'''

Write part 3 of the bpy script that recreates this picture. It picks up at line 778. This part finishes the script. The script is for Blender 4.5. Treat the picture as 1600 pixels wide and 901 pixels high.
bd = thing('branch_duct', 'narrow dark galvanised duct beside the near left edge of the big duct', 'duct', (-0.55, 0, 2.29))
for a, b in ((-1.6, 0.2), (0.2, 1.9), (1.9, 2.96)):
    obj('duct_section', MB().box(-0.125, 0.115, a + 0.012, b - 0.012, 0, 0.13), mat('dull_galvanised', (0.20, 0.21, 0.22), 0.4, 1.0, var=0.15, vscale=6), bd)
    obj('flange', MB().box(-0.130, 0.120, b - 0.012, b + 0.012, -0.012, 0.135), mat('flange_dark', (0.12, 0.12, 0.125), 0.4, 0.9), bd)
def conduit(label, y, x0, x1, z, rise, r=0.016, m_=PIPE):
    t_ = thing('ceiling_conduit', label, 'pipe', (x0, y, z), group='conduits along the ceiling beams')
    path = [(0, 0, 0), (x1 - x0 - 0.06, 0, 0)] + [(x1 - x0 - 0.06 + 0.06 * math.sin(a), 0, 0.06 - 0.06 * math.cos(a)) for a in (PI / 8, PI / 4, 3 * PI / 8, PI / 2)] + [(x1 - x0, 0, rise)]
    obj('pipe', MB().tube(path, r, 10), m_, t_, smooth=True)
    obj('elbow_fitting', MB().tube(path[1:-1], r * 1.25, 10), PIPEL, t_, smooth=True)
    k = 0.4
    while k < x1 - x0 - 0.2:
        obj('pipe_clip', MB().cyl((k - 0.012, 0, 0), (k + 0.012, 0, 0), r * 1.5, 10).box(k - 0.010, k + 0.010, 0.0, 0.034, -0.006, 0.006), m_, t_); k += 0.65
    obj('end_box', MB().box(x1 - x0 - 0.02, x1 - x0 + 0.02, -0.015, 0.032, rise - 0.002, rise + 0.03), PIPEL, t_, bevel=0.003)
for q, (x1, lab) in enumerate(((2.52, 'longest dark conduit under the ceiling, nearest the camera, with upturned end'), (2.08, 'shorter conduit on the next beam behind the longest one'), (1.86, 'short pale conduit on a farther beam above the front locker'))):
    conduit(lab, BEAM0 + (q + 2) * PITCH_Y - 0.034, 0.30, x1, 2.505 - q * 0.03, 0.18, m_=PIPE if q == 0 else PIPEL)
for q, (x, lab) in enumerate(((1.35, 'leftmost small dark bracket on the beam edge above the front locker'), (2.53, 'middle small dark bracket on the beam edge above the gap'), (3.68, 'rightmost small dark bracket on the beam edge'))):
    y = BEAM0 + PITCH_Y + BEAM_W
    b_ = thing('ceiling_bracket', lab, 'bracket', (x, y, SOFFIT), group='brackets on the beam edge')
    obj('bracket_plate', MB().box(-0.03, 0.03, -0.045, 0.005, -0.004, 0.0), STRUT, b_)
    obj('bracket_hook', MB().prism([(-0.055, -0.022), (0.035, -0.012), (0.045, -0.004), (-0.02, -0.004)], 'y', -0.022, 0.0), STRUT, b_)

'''
'''

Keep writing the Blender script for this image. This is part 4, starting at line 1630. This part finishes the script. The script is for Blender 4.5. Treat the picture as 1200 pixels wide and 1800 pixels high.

'''

▶ _EXERCISE BRIEF_
Copy each line of the listing in which the word "picture" can be found.

▶ _TASK OUTPUT_
Write part 3 of the bpy script that recreates this picture. It picks up at line 778. This part finishes the script. The script is for Blender 4.5. Treat the picture as 1600 pixels wide and 901 pixels high.
Keep writing the Blender script for this image. This is part 4, starting at line 1630. This part finishes the script. The script is for Blender 4.5. Treat the picture as 1200 pixels wide and 1800 pixels high.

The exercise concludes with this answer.